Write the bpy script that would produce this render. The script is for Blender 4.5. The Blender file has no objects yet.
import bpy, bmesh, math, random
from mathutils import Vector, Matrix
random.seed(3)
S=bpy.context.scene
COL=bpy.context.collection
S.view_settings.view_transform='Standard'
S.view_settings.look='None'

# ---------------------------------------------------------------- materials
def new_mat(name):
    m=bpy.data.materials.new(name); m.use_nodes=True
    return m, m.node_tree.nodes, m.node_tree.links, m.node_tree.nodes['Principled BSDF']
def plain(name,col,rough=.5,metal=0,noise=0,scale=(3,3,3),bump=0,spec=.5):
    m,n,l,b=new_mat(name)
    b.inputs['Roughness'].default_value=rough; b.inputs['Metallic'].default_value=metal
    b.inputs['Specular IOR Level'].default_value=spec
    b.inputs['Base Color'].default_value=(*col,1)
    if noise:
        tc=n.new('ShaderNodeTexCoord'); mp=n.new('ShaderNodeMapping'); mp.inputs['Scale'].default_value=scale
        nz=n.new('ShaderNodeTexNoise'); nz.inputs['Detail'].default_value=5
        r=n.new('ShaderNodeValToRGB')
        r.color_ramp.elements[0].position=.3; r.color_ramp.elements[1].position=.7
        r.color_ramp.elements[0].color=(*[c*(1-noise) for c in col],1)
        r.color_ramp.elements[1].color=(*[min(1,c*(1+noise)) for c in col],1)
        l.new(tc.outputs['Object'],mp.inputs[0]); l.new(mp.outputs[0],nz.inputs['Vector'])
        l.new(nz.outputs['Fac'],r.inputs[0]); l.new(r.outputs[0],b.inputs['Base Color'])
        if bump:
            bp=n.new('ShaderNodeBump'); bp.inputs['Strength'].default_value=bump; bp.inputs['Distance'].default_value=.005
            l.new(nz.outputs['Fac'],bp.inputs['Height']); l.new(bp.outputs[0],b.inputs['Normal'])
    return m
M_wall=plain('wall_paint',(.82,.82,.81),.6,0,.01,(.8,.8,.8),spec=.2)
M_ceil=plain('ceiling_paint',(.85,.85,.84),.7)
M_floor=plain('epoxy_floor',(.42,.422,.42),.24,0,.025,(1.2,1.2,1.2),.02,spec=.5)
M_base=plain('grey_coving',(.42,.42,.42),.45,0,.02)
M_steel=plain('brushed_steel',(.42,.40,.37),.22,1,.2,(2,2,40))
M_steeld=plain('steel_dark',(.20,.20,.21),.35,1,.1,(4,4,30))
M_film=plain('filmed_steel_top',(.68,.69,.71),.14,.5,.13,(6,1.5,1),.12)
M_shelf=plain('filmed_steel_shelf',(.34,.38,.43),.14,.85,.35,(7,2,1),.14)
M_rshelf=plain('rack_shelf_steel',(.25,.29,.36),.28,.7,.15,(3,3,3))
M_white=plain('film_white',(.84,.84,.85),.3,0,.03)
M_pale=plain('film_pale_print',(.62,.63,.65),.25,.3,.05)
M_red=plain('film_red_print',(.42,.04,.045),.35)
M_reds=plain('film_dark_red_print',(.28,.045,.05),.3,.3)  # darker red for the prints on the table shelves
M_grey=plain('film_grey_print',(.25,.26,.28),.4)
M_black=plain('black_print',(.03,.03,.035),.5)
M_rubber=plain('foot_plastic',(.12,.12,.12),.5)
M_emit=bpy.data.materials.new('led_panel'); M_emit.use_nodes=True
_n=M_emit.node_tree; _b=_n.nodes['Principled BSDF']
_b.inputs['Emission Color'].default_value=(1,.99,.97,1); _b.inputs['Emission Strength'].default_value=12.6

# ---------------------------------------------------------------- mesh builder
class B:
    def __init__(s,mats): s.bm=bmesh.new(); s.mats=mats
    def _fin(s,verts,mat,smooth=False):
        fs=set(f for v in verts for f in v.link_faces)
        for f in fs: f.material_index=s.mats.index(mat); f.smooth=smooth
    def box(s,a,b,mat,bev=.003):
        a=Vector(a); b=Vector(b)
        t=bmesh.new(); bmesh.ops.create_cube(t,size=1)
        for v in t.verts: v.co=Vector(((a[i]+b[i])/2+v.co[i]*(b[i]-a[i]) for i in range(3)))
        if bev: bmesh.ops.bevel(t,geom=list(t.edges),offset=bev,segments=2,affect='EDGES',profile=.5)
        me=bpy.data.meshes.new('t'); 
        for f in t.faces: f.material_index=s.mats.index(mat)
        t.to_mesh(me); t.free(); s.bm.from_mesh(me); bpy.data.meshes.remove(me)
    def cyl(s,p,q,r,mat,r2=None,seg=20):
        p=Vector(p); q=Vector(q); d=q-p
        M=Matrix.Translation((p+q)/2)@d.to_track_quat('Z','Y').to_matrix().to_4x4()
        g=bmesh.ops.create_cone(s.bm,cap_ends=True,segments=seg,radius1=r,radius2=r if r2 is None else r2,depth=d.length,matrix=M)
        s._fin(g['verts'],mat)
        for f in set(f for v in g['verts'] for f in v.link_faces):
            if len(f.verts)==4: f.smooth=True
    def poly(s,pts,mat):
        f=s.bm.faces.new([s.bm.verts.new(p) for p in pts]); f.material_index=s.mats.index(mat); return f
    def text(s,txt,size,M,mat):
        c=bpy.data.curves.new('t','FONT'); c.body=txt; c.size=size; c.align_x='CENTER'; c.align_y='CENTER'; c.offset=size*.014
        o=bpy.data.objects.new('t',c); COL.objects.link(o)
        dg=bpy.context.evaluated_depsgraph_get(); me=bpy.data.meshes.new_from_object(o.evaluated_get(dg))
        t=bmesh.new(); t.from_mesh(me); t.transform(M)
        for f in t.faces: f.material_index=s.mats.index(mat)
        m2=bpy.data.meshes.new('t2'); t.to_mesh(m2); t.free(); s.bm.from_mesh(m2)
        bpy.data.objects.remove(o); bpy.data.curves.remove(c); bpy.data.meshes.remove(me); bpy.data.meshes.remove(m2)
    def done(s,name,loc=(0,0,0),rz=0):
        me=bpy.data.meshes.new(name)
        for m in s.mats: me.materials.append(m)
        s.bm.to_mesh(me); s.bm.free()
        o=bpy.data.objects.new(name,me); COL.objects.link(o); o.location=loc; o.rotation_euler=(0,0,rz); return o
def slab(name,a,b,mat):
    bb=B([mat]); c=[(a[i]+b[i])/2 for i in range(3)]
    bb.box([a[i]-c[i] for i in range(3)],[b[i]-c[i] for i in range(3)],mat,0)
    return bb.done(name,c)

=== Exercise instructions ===
Reproduce exactly, please, only the lines from the start of the data above to the line that contains "S.view_settings.look='None'", with both ends kept.

=== Result for this task ===
Write the bpy script that would produce this render. The script is for Blender 4.5. The Blender file has no objects yet.
import bpy, bmesh, math, random
from mathutils import Vector, Matrix
random.seed(3)
S=bpy.context.scene
COL=bpy.context.collection
S.view_settings.view_transform='Standard'
S.view_settings.look='None'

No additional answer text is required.